Cada día del año, a las doce de la noche y a las doce del mediodía (ni un minuto más ni uno menos), la Aemet lanza a los cielos de nuestro país sondas suspendidas de globos de helio que permiten medir la temperatura, la humedad del aire, la velocidad y dirección del viento… datos imprescindibles a la hora de elaborar las previsiones del tiempo. Para poder cubrir toda España, las radiosondas termodinámicas (como así se llaman) se lanzan desde estaciones situadas en Santander, Murcia, Barajas (Madrid), Zaragoza, La Coruña, Palma de Mallorca y la isla de Tenerife. Catorce sondas al día, unas 4.100 al año… y muy pocas se recuperan cuando, tras estallar el globo que las eleva hasta las puertas del espacio, comienzan un larguísimo descenso hasta que tocan suelo.
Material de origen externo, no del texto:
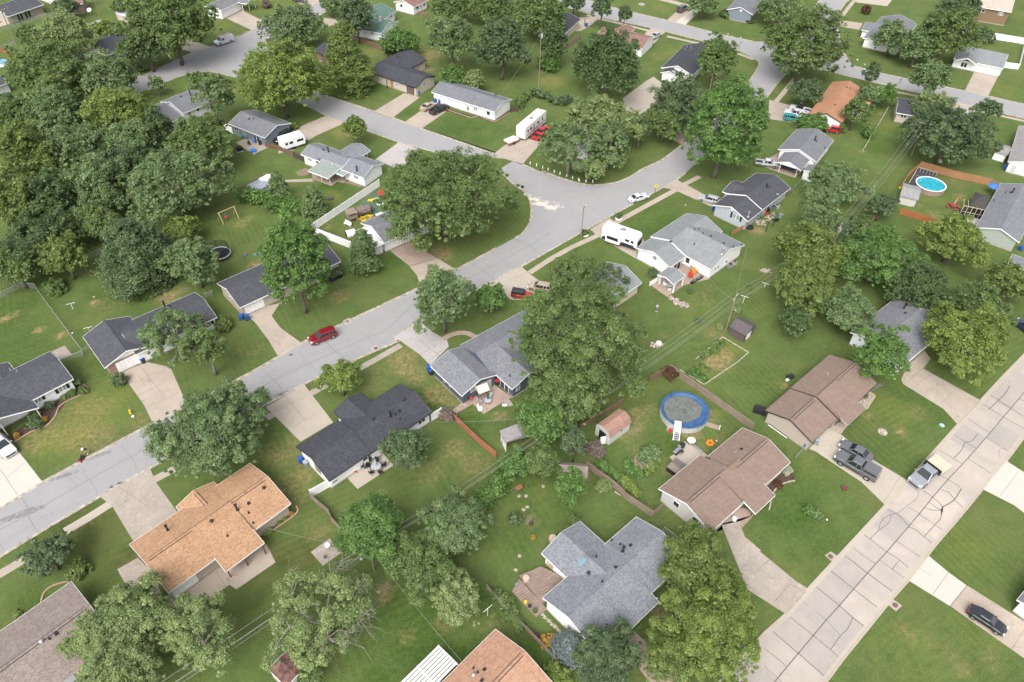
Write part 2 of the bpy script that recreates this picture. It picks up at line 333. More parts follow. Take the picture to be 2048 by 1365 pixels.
gm = npmesh('ground', V, F, [grassmat()], {'lawn_' + k: ('POINT', att[k]) for k in 'DSLYB'})
go = bpy.data.objects.new('ground', gm); col.objects.link(go); struct(go)

def pavemat(name, c, stain, patch, fine=14, crack=0.0, slab=0.0, bigv=.5):
    m, N, L, P = newmat(name); pos = geopos(N)
    n1 = noise(N, L, .22, 4, .65, pos, .5); n2 = noise(N, L, 1.3, 5, .7, pos, .8); n3 = noise(N, L, fine, 3, .7, pos)
    b = mixc(N, L, ramp(N, L, n1, .35, .68, 0, bigv), c, stain)
    b = mixc(N, L, ramp(N, L, n2, .54, .72, 0, .5), b, patch)
    b = mixc(N, L, .5, b, mixc(N, L, ramp(N, L, n3, .3, .7), (.78, .78, .78), (1.2, 1.2, 1.2)), 'MULTIPLY')
    if crack:
        wp = noise(N, L, .5, 4, .6, pos)
        ad = N.new('ShaderNodeVectorMath'); ad.operation = 'ADD'; sc = N.new('ShaderNodeVectorMath'); sc.operation = 'SCALE'; sc.inputs['Scale'].default_value = 2.5
        nn = N.new('ShaderNodeTexNoise'); nn.inputs['Scale'].default_value = .5; L.new(pos, nn.inputs['Vector']); L.new(nn.outputs['Color'], sc.inputs[0]); L.new(pos, ad.inputs[0]); L.new(sc.outputs[0], ad.inputs[1])
        vo = N.new('ShaderNodeTexVoronoi'); vo.feature = 'DISTANCE_TO_EDGE'; vo.inputs['Scale'].default_value = crack; L.new(ad.outputs[0], vo.inputs['Vector'])
        mu = N.new('ShaderNodeMath'); mu.operation = 'MULTIPLY'; L.new(ramp(N, L, vo.outputs['Distance'], 0, .012, .55, 0), mu.inputs[0]); L.new(ramp(N, L, wp, .45, .6), mu.inputs[1])
        b = mixc(N, L, mu.outputs[0], b, tuple(x * .3 for x in c))
    L.new(b, P.inputs['Base Color']); P.inputs['Roughness'].default_value = .9; P.inputs['Specular IOR Level'].default_value = .25
    MATS[name] = m; return m
M_ASPH = pavemat('asphalt', (.300, .295, .300), (.262, .258, .262), (.335, .33, .333), 9, 0, bigv=.6)
M_CONCROAD = pavemat('concrete_road', (.425, .378, .338), (.335, .302, .276), (.47, .425, .385), 8, 0, bigv=.7)
M_CONC = pavemat('drive_concrete', (.42, .37, .31), (.345, .305, .255), (.48, .43, .37), 7, 0)
M_CONCOLD = pavemat('old_concrete', (.37, .325, .28), (.29, .25, .215), (.54, .50, .45), 4, .25, bigv=.9)
M_CONCPINK = pavemat('reddish_concrete', (.38, .29, .24), (.27, .20, .165), (.45, .36, .31), 5, .25, bigv=.8)
M_CONCW = pavemat('pale_concrete', (.50, .465, .415), (.45, .415, .37), (.545, .51, .46), 7)
M_CONCGREY = pavemat('grey_concrete', (.41, .385, .375), (.32, .30, .295), (.47, .45, .44), 5, .3)
M_KERB = plain('kerb_concrete', (.42, .375, .32), .9, .25, 1.5)
M_TAR = plain('tar_seal', (.125, .12, .13), .85, .25, 4)
M_JOINT = plain('joint_dirt', (.21, .18, .14), .95, .3, 6)
M_MULCH = plain('mulch', (.10, .06, .045), .95, .45, 5)
M_BLACKMULCH = plain('black_mulch', (.022, .021, .024), .95, .4, 5)
M_SOIL = plain('bare_soil', (.27, .20, .14), .95, .35, 3)
M_STONE = plain('pale_stone', (.42, .37, .30), .9, .35, 4)
def slab(name, pts, z, m, kind='structure', base=0.0):
    mb = MB(); top = [(p.x, p.y, z) for p in pts]; mb.poly(top)
    a = sum(top[i - 1][0] * top[i][1] - top[i][0] * top[i - 1][1] for i in range(len(top)))
    if a < 0: mb.f[-1].reverse()
    for i in range(len(top)):
        p, q = top[i - 1], top[i]; mb.poly([p, q, (q[0], q[1], base - .02), (p[0], p[1], base - .02)])
    o = mb.build(name, m); o['kind'] = kind; return o
def smooth(pts, n=4):
    """Catmull-Rom through surveyed points"""
    P = [pts[0]] + pts + [pts[-1]]; out = []
    for i in range(1, len(P) - 2):
        for k in range(n):
            t = k / n; a, b, c, d = P[i - 1], P[i], P[i + 1], P[i + 2]
            out.append(.5 * ((2 * b) + (c - a) * t + (2 * a - 5 * b + 4 * c - d) * t * t + (3 * b - a - 3 * c + d) * t ** 3))
    out.append(pts[-1]); return out
# road edges (each runs along one kerb)
E_N = GP('-260,1165 -100,1072 i0,1310 i330,1112 i600,965 i1190,650 i1750,365 i2028,215 f360,1350 f1290,915 f1700,710 f1880,610')
E_NC = smooth(GP('f2028,530 g60,520 g105,487 g150,420 g165,340 g160,260 g135,200 g90,155 g20,108 f1900,0'), 3)
E_SS = GP('y250,1000 b1500,1215 b1120,1112 b700,960 b555,903 b480,868')
E_NEAR = smooth(GP('b250,760 a2000,655 a1860,610 a1740,585 a1680,568 a1620,562 a1550,570 a1400,600 a1130,715 a1000,770 a700,900'), 3)
E_FAR = GP('a650,790 a1000,640 a1110,595 a1500,412 a1640,370 a1960,240 x520,600 x810,485')
E_UPR = GP('b500,728 b300,640 x1000,620 x1250,560 x1500,440 x1900,225 x2200,50')
E_UPL = GP('x810,480 x950,330 x1300,240 x1660,115 x2000,-60')
E_SN = GP('b545,745 b930,870 b1075,920 b1165,956 b1300,1005 b1870,1202 c0,1250')
E_SNC = smooth(GP('c100,1283 c280,1365 g250,10 g420,72 g570,112 g680,118 g830,98 g950,48 g1030,-5 c1180,1250 c1340,1132'), 3)
E_MN = smooth(GP('1364,290 1400,264 1445,222 c1860,640 c1925,540 c1942,490 c1915,465'), 3)
E_TS = GP('c1780,396 c1500,322 c1100,220 c700,138 c520,80 c380,40 c200,-20')
E_TN = GP('c500,-40 c560,-12 c820,65 c1200,155 c1370,197 c1640,270 c1900,326')
E_TNC = smooth(GP('c2028,327 d60,322 d130,312 d220,250 d330,130 d400,45 d440,-5'), 3)
E_TE = GP('d690,-15 d640,20 d545,152')
E_TE2 = GP('d560,160 d590,300 d640,440 d680,510 d930,577 d1200,635 d1570,712 d1750,752 d2100,832')
E_TES = GP('d2100,945 d1500,800 d1050,692 d600,582 d350,520 d250,520')
E_MS = smooth(GP('d200,560 d130,622 d30,752 c1990,770 1500,222 1420,300'), 3)
E_MS2 = GP('g1370,25 g1300,82 g1190,142 g590,470 g90,757 g0,795 f1810,895 f1290,1187 f1080,1308 j1130,8 j850,128 j390,345 j40,530 i1330,920 i1170,1003 i780,1225 m240,240 m0,390 -260,1262')
road = slab('road', E_N + E_NC + E_SS + E_NEAR + E_FAR + E_UPL + E_UPR[::-1][:-1] + E_SN + E_SNC + E_MN[:-1] + E_TS + E_TN + E_TNC + E_TE + E_TE2 + E_TES + E_MS + E_MS2, .012, M_ASPH)
C_L = GP('1360,1455 1440,1365 1528,1268 p170,835 p380,600 p755,195 p930,5 l1000,1235 l1120,1100 l1510,665 l1690,475 l1850,300 2048,710 2130,628')
C_R = GP('2130,785 l2028,760 l1900,930 l1700,1170 l1540,1365 p1340,290 p1125,570 p1000,710 p610,1190 p480,1365 1560,1470')
def slabs_tint(m):
    N, L = m.node_tree.nodes, m.node_tree.links; P = N['Principled BSDF']; src = P.inputs['Base Color'].links[0].from_socket
    d = G('1817.7,1052') - G('1596,1307'); o = G('1596,1307'); mp = N.new('ShaderNodeMapping'); mp.vector_type = 'TEXTURE'; mp.inputs['Location'].default_value = (o.x, o.y, 0); mp.inputs['Rotation'].default_value = (0, 0, math.atan2(d.y, d.x)); L.new(geopos(N), mp.inputs[0])
    b = N.new('ShaderNodeTexBrick'); b.offset = 0; b.inputs['Scale'].default_value = 1; b.inputs['Brick Width'].default_value = 4.6; b.inputs['Row Height'].default_value = 3.6; b.inputs['Mortar Size'].default_value = 0
    b.inputs['Color1'].default_value = (.80, .81, .84, 1); b.inputs['Color2'].default_value = (1.12, 1.1, 1.06, 1); L.new(mp.outputs[0], b.inputs[0]); L.new(mixc(N, L, .75, src, b.outputs[0], 'MULTIPLY'), P.inputs['Base Color'])
slabs_tint(M_CONCROAD)
road2 = slab('concrete_road', C_L + C_R, .012, M_CONCROAD)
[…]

Su aspecto exterior (una austera caja blanca con un par de antenas, de la que cuelga flácido el plástico blanco de un paracaídas) no las hace especialmente interesantes, pero algún atractivo esconderán cuando desatan el instinto cazador de radioaficionados, científicos y coleccionistas de objetos raros, que se lanzan a buscar las sondas de la Aemet como quien persigue un tesoro.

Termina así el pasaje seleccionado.